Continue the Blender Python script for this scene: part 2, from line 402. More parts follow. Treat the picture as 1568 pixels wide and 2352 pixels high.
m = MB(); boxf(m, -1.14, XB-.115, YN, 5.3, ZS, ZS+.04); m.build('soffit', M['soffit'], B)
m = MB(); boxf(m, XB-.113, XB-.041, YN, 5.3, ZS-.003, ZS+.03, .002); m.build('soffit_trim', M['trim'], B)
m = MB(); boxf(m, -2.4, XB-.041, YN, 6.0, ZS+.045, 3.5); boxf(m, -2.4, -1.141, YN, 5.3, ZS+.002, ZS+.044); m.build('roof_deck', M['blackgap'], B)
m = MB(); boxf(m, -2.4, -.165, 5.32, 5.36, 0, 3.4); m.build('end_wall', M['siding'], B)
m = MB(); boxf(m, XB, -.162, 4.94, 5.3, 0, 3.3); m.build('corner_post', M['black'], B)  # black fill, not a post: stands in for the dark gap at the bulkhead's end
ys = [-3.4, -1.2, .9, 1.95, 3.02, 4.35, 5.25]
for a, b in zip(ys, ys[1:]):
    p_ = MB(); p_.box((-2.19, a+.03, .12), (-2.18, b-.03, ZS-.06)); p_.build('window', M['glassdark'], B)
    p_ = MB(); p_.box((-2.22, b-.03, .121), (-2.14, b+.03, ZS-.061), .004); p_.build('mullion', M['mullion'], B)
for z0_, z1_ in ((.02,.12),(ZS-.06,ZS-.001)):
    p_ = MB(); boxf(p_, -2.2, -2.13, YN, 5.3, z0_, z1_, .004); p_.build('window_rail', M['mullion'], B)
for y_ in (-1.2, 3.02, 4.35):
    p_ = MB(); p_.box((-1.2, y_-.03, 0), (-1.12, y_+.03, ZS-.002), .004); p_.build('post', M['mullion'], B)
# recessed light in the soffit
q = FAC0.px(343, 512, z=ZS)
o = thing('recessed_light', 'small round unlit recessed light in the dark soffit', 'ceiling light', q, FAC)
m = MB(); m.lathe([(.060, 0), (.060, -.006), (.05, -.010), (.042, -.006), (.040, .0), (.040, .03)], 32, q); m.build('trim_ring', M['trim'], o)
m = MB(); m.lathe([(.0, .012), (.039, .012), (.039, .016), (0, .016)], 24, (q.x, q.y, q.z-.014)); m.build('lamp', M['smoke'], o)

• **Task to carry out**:
Reproduce the listing above verbatim, from first line to last.

• **Final result**:
Continue the Blender Python script for this scene: part 2, from line 402. More parts follow. Treat the picture as 1568 pixels wide and 2352 pixels high.
m = MB(); boxf(m, -1.14, XB-.115, YN, 5.3, ZS, ZS+.04); m.build('soffit', M['soffit'], B)
m = MB(); boxf(m, XB-.113, XB-.041, YN, 5.3, ZS-.003, ZS+.03, .002); m.build('soffit_trim', M['trim'], B)
m = MB(); boxf(m, -2.4, XB-.041, YN, 6.0, ZS+.045, 3.5); boxf(m, -2.4, -1.141, YN, 5.3, ZS+.002, ZS+.044); m.build('roof_deck', M['blackgap'], B)
m = MB(); boxf(m, -2.4, -.165, 5.32, 5.36, 0, 3.4); m.build('end_wall', M['siding'], B)
m = MB(); boxf(m, XB, -.162, 4.94, 5.3, 0, 3.3); m.build('corner_post', M['black'], B)  # black fill, not a post: stands in for the dark gap at the bulkhead's end
ys = [-3.4, -1.2, .9, 1.95, 3.02, 4.35, 5.25]
for a, b in zip(ys, ys[1:]):
    p_ = MB(); p_.box((-2.19, a+.03, .12), (-2.18, b-.03, ZS-.06)); p_.build('window', M['glassdark'], B)
    p_ = MB(); p_.box((-2.22, b-.03, .121), (-2.14, b+.03, ZS-.061), .004); p_.build('mullion', M['mullion'], B)
for z0_, z1_ in ((.02,.12),(ZS-.06,ZS-.001)):
    p_ = MB(); boxf(p_, -2.2, -2.13, YN, 5.3, z0_, z1_, .004); p_.build('window_rail', M['mullion'], B)
for y_ in (-1.2, 3.02, 4.35):
    p_ = MB(); p_.box((-1.2, y_-.03, 0), (-1.12, y_+.03, ZS-.002), .004); p_.build('post', M['mullion'], B)
# recessed light in the soffit
q = FAC0.px(343, 512, z=ZS)
o = thing('recessed_light', 'small round unlit recessed light in the dark soffit', 'ceiling light', q, FAC)
m = MB(); m.lathe([(.060, 0), (.060, -.006), (.05, -.010), (.042, -.006), (.040, .0), (.040, .03)], 32, q); m.build('trim_ring', M['trim'], o)
m = MB(); m.lathe([(.0, .012), (.039, .012), (.039, .016), (0, .016)], 24, (q.x, q.y, q.z-.014)); m.build('lamp', M['smoke'], o)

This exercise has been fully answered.